Stored items from a collection:
•••••
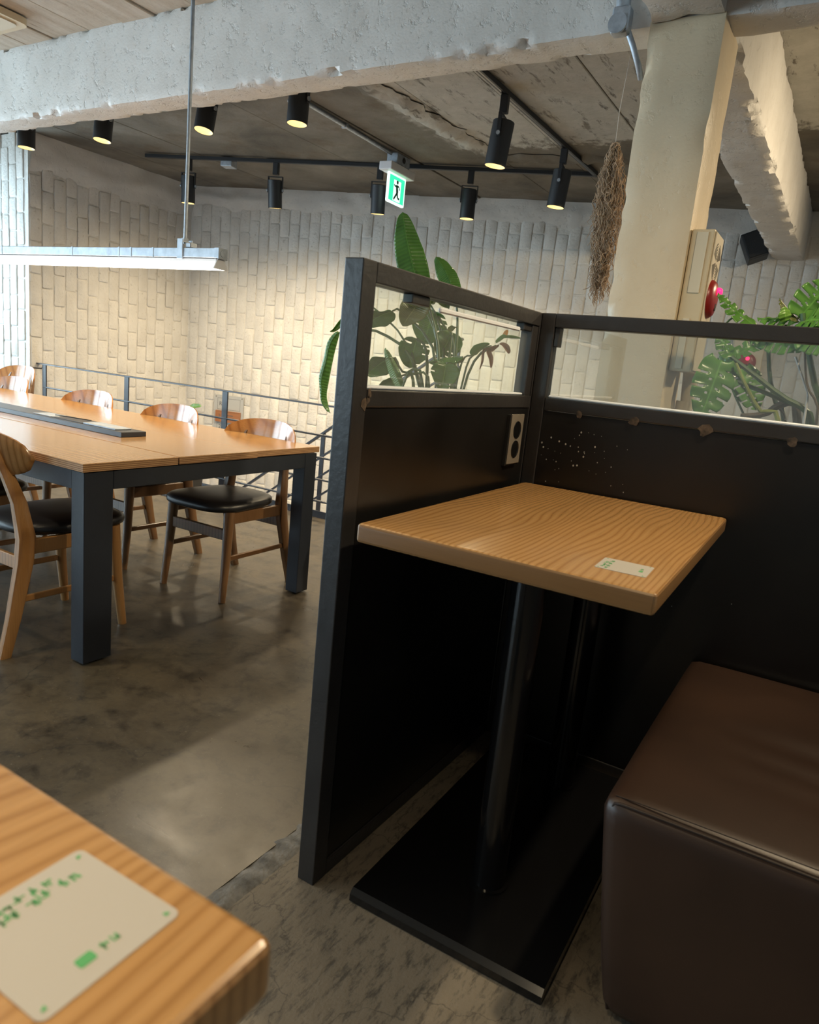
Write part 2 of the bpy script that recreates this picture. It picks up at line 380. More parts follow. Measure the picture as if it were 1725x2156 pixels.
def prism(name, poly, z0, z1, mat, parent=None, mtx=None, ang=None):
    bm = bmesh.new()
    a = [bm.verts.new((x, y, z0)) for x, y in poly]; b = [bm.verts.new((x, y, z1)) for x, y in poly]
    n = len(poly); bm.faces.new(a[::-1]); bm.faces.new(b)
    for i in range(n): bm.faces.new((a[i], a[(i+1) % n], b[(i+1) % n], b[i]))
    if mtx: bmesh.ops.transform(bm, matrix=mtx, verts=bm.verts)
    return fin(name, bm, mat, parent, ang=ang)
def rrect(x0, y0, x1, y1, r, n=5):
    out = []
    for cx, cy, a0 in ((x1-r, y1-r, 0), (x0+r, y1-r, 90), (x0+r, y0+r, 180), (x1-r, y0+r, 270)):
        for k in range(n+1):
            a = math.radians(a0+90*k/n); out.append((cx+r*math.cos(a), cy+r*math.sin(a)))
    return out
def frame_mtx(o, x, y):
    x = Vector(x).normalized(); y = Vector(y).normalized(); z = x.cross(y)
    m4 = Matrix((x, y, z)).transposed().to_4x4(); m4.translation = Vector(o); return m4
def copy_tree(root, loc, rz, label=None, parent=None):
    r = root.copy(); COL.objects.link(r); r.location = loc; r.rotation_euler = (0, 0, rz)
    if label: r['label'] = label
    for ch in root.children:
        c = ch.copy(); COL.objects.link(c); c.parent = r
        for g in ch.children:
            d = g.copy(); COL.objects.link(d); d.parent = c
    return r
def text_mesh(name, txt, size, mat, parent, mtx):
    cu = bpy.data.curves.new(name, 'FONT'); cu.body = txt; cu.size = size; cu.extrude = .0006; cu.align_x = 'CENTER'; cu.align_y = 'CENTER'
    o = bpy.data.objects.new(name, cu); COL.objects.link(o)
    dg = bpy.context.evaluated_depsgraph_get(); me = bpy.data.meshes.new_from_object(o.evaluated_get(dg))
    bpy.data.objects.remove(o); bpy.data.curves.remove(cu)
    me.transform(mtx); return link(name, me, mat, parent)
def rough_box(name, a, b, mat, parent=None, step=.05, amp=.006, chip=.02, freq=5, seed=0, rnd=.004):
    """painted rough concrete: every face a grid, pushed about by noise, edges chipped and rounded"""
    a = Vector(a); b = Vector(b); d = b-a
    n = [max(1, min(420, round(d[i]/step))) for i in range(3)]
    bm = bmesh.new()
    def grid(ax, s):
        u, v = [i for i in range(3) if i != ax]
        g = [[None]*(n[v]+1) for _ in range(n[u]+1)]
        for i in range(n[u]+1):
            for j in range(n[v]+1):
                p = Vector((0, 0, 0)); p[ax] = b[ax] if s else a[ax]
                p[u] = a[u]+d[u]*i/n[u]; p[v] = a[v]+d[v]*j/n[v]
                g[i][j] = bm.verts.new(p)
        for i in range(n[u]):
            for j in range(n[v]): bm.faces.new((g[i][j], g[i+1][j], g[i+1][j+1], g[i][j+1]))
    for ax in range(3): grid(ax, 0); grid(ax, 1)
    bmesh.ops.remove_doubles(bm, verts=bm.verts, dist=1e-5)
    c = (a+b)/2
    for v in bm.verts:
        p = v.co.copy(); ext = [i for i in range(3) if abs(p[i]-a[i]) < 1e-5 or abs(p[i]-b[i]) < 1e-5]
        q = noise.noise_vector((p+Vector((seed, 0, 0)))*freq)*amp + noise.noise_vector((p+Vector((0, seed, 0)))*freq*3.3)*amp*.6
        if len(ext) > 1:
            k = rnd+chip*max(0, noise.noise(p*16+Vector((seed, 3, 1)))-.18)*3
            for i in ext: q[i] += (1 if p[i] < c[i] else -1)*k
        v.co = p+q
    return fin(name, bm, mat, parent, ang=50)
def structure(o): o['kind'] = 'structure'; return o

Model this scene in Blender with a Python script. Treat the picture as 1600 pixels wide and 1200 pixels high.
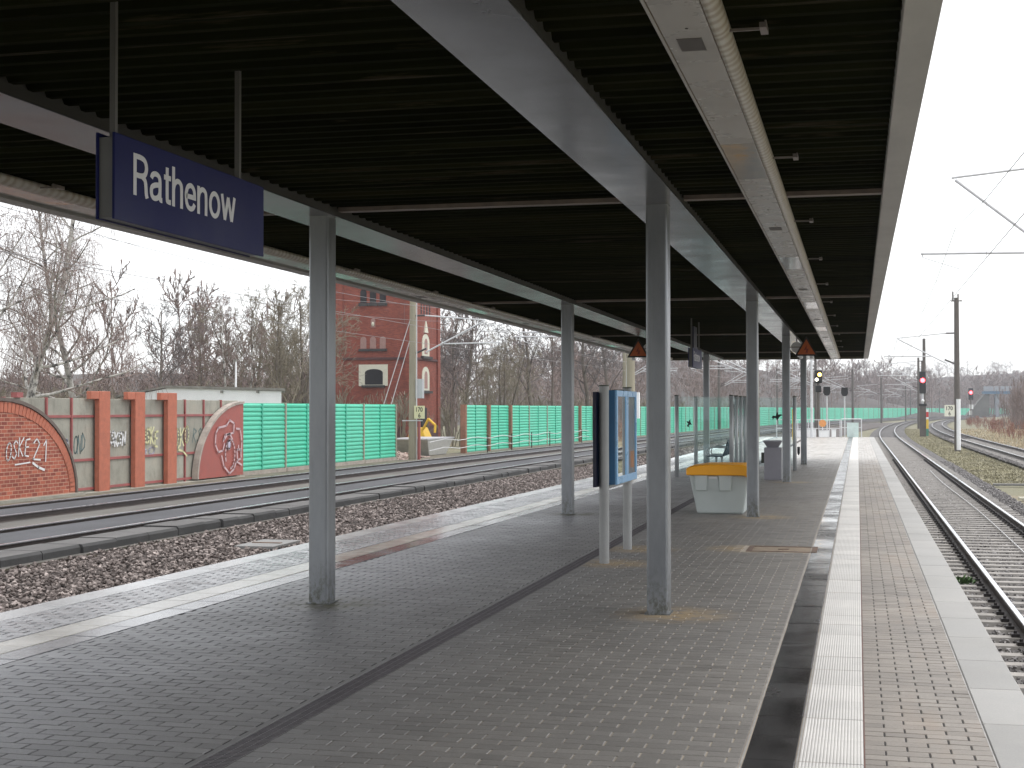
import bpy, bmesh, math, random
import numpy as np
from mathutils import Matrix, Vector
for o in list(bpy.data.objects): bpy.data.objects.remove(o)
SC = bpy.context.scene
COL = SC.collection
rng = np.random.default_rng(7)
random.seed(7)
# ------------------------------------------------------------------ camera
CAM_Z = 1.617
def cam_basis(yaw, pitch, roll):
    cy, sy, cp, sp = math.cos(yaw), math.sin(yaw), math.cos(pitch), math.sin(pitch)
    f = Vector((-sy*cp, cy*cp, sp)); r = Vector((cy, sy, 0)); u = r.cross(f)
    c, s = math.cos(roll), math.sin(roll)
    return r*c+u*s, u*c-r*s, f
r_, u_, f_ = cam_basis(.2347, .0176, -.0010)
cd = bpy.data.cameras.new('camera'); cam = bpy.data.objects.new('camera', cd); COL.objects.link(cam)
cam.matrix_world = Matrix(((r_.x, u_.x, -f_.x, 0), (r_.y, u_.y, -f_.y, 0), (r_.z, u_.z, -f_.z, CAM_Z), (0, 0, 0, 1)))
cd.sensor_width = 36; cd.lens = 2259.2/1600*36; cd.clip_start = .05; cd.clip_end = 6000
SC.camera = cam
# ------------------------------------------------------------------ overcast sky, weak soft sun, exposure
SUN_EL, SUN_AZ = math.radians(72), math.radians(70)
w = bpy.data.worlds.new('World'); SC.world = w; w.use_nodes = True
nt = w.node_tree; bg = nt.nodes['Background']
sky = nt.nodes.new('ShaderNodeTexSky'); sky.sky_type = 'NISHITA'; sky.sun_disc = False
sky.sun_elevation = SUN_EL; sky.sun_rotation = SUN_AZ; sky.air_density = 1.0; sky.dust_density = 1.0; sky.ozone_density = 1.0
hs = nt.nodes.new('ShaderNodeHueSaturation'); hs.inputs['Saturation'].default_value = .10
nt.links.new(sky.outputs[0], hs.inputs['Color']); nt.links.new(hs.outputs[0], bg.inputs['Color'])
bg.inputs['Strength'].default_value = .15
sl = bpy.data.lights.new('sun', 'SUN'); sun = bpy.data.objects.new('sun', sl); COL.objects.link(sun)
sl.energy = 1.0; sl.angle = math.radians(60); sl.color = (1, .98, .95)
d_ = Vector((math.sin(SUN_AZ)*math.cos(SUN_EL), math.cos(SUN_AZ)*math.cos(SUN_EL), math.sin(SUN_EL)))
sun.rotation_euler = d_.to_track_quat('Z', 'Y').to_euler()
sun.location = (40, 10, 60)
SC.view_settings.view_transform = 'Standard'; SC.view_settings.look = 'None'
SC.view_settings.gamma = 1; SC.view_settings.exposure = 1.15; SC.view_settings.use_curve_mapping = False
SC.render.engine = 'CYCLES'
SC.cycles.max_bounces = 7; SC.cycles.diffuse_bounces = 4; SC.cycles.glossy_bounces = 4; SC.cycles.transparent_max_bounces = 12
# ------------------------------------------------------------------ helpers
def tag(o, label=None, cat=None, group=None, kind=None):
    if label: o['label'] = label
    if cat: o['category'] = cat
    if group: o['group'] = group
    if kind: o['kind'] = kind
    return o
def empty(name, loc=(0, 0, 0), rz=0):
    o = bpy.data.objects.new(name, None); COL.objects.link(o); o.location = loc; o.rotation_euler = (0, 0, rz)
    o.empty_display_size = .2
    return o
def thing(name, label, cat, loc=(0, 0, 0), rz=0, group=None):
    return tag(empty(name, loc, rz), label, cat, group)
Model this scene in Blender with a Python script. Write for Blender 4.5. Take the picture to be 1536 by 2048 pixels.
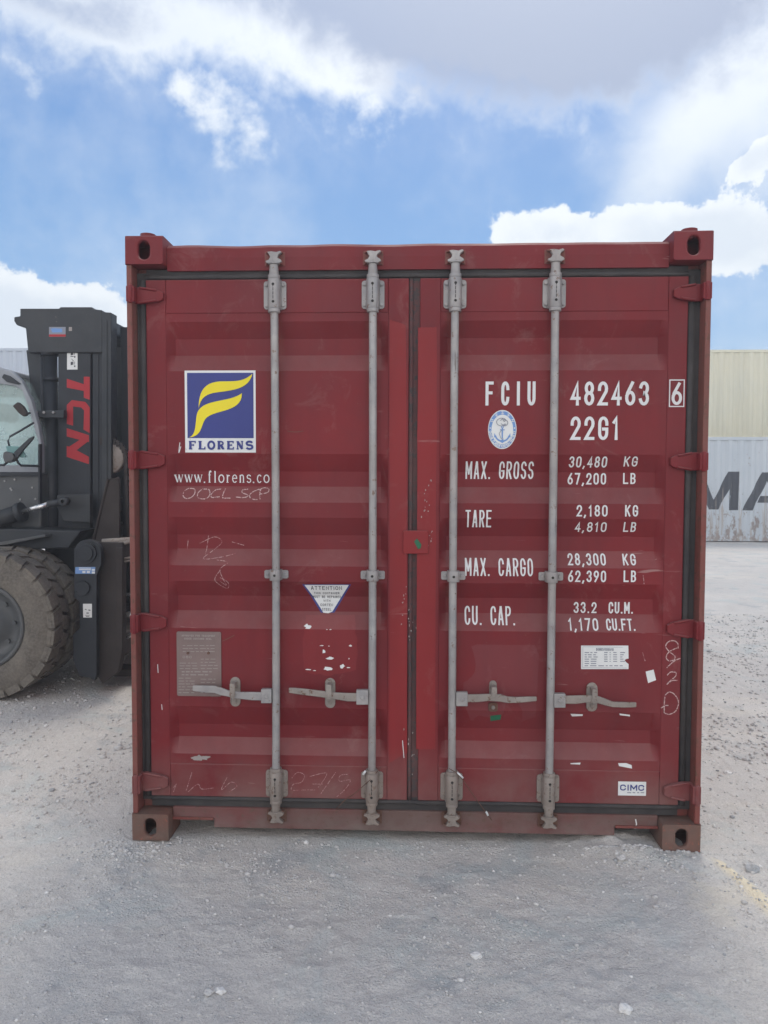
•••••
» Instructions for the task
Each record must be quoted in full and exactly. Do not include the pictures.

» Result of the exercise
Write part 2 of the bpy script that recreates this picture. It picks up at line 380. More parts follow. Measure the picture as if it were 1725x2156 pixels.
def prism(name, poly, z0, z1, mat, parent=None, mtx=None, ang=None):
    bm = bmesh.new()
    a = [bm.verts.new((x, y, z0)) for x, y in poly]; b = [bm.verts.new((x, y, z1)) for x, y in poly]
    n = len(poly); bm.faces.new(a[::-1]); bm.faces.new(b)
    for i in range(n): bm.faces.new((a[i], a[(i+1) % n], b[(i+1) % n], b[i]))
    if mtx: bmesh.ops.transform(bm, matrix=mtx, verts=bm.verts)
    return fin(name, bm, mat, parent, ang=ang)
def rrect(x0, y0, x1, y1, r, n=5):
    out = []
    for cx, cy, a0 in ((x1-r, y1-r, 0), (x0+r, y1-r, 90), (x0+r, y0+r, 180), (x1-r, y0+r, 270)):
        for k in range(n+1):
            a = math.radians(a0+90*k/n); out.append((cx+r*math.cos(a), cy+r*math.sin(a)))
    return out
def frame_mtx(o, x, y):
    x = Vector(x).normalized(); y = Vector(y).normalized(); z = x.cross(y)
    m4 = Matrix((x, y, z)).transposed().to_4x4(); m4.translation = Vector(o); return m4
def copy_tree(root, loc, rz, label=None, parent=None):
    r = root.copy(); COL.objects.link(r); r.location = loc; r.rotation_euler = (0, 0, rz)
    if label: r['label'] = label
    for ch in root.children:
        c = ch.copy(); COL.objects.link(c); c.parent = r
        for g in ch.children:
            d = g.copy(); COL.objects.link(d); d.parent = c
    return r
def text_mesh(name, txt, size, mat, parent, mtx):
    cu = bpy.data.curves.new(name, 'FONT'); cu.body = txt; cu.size = size; cu.extrude = .0006; cu.align_x = 'CENTER'; cu.align_y = 'CENTER'
    o = bpy.data.objects.new(name, cu); COL.objects.link(o)
    dg = bpy.context.evaluated_depsgraph_get(); me = bpy.data.meshes.new_from_object(o.evaluated_get(dg))
    bpy.data.objects.remove(o); bpy.data.curves.remove(cu)
    me.transform(mtx); return link(name, me, mat, parent)
def rough_box(name, a, b, mat, parent=None, step=.05, amp=.006, chip=.02, freq=5, seed=0, rnd=.004):
    """painted rough concrete: every face a grid, pushed about by noise, edges chipped and rounded"""
    a = Vector(a); b = Vector(b); d = b-a
    n = [max(1, min(420, round(d[i]/step))) for i in range(3)]
    bm = bmesh.new()
    def grid(ax, s):
        u, v = [i for i in range(3) if i != ax]
        g = [[None]*(n[v]+1) for _ in range(n[u]+1)]
        for i in range(n[u]+1):
            for j in range(n[v]+1):
                p = Vector((0, 0, 0)); p[ax] = b[ax] if s else a[ax]
                p[u] = a[u]+d[u]*i/n[u]; p[v] = a[v]+d[v]*j/n[v]
                g[i][j] = bm.verts.new(p)
        for i in range(n[u]):
            for j in range(n[v]): bm.faces.new((g[i][j], g[i+1][j], g[i+1][j+1], g[i][j+1]))
    for ax in range(3): grid(ax, 0); grid(ax, 1)
    bmesh.ops.remove_doubles(bm, verts=bm.verts, dist=1e-5)
    c = (a+b)/2
    for v in bm.verts:
        p = v.co.copy(); ext = [i for i in range(3) if abs(p[i]-a[i]) < 1e-5 or abs(p[i]-b[i]) < 1e-5]
        q = noise.noise_vector((p+Vector((seed, 0, 0)))*freq)*amp + noise.noise_vector((p+Vector((0, seed, 0)))*freq*3.3)*amp*.6
        if len(ext) > 1:
            k = rnd+chip*max(0, noise.noise(p*16+Vector((seed, 3, 1)))-.18)*3
            for i in ext: q[i] += (1 if p[i] < c[i] else -1)*k
        v.co = p+q
    return fin(name, bm, mat, parent, ang=50)
def structure(o): o['kind'] = 'structure'; return o

Model this scene in Blender with a Python script. Treat the picture as 1600 pixels wide and 1200 pixels high.
import bpy, bmesh, math, random
import numpy as np
from mathutils import Matrix, Vector
for o in list(bpy.data.objects): bpy.data.objects.remove(o)
SC = bpy.context.scene
COL = SC.collection
rng = np.random.default_rng(7)
random.seed(7)
# ------------------------------------------------------------------ camera
CAM_Z = 1.617
def cam_basis(yaw, pitch, roll):
    cy, sy, cp, sp = math.cos(yaw), math.sin(yaw), math.cos(pitch), math.sin(pitch)
    f = Vector((-sy*cp, cy*cp, sp)); r = Vector((cy, sy, 0)); u = r.cross(f)
    c, s = math.cos(roll), math.sin(roll)
    return r*c+u*s, u*c-r*s, f
r_, u_, f_ = cam_basis(.2347, .0176, -.0010)
cd = bpy.data.cameras.new('camera'); cam = bpy.data.objects.new('camera', cd); COL.objects.link(cam)
cam.matrix_world = Matrix(((r_.x, u_.x, -f_.x, 0), (r_.y, u_.y, -f_.y, 0), (r_.z, u_.z, -f_.z, CAM_Z), (0, 0, 0, 1)))
cd.sensor_width = 36; cd.lens = 2259.2/1600*36; cd.clip_start = .05; cd.clip_end = 6000
SC.camera = cam
# ------------------------------------------------------------------ overcast sky, weak soft sun, exposure
SUN_EL, SUN_AZ = math.radians(72), math.radians(70)
w = bpy.data.worlds.new('World'); SC.world = w; w.use_nodes = True
nt = w.node_tree; bg = nt.nodes['Background']
sky = nt.nodes.new('ShaderNodeTexSky'); sky.sky_type = 'NISHITA'; sky.sun_disc = False
sky.sun_elevation = SUN_EL; sky.sun_rotation = SUN_AZ; sky.air_density = 1.0; sky.dust_density = 1.0; sky.ozone_density = 1.0
hs = nt.nodes.new('ShaderNodeHueSaturation'); hs.inputs['Saturation'].default_value = .10
nt.links.new(sky.outputs[0], hs.inputs['Color']); nt.links.new(hs.outputs[0], bg.inputs['Color'])
bg.inputs['Strength'].default_value = .15
sl = bpy.data.lights.new('sun', 'SUN'); sun = bpy.data.objects.new('sun', sl); COL.objects.link(sun)
sl.energy = 1.0; sl.angle = math.radians(60); sl.color = (1, .98, .95)
d_ = Vector((math.sin(SUN_AZ)*math.cos(SUN_EL), math.cos(SUN_AZ)*math.cos(SUN_EL), math.sin(SUN_EL)))
sun.rotation_euler = d_.to_track_quat('Z', 'Y').to_euler()
sun.location = (40, 10, 60)
SC.view_settings.view_transform = 'Standard'; SC.view_settings.look = 'None'
SC.view_settings.gamma = 1; SC.view_settings.exposure = 1.15; SC.view_settings.use_curve_mapping = False
SC.render.engine = 'CYCLES'
SC.cycles.max_bounces = 7; SC.cycles.diffuse_bounces = 4; SC.cycles.glossy_bounces = 4; SC.cycles.transparent_max_bounces = 12
# ------------------------------------------------------------------ helpers
def tag(o, label=None, cat=None, group=None, kind=None):
    if label: o['label'] = label
    if cat: o['category'] = cat
    if group: o['group'] = group
    if kind: o['kind'] = kind
    return o
def empty(name, loc=(0, 0, 0), rz=0):
    o = bpy.data.objects.new(name, None); COL.objects.link(o); o.location = loc; o.rotation_euler = (0, 0, rz)
    o.empty_display_size = .2
    return o
def thing(name, label, cat, loc=(0, 0, 0), rz=0, group=None):
    return tag(empty(name, loc, rz), label, cat, group)
Model this scene in Blender with a Python script. Write for Blender 4.5. Take the picture to be 1536 by 2048 pixels.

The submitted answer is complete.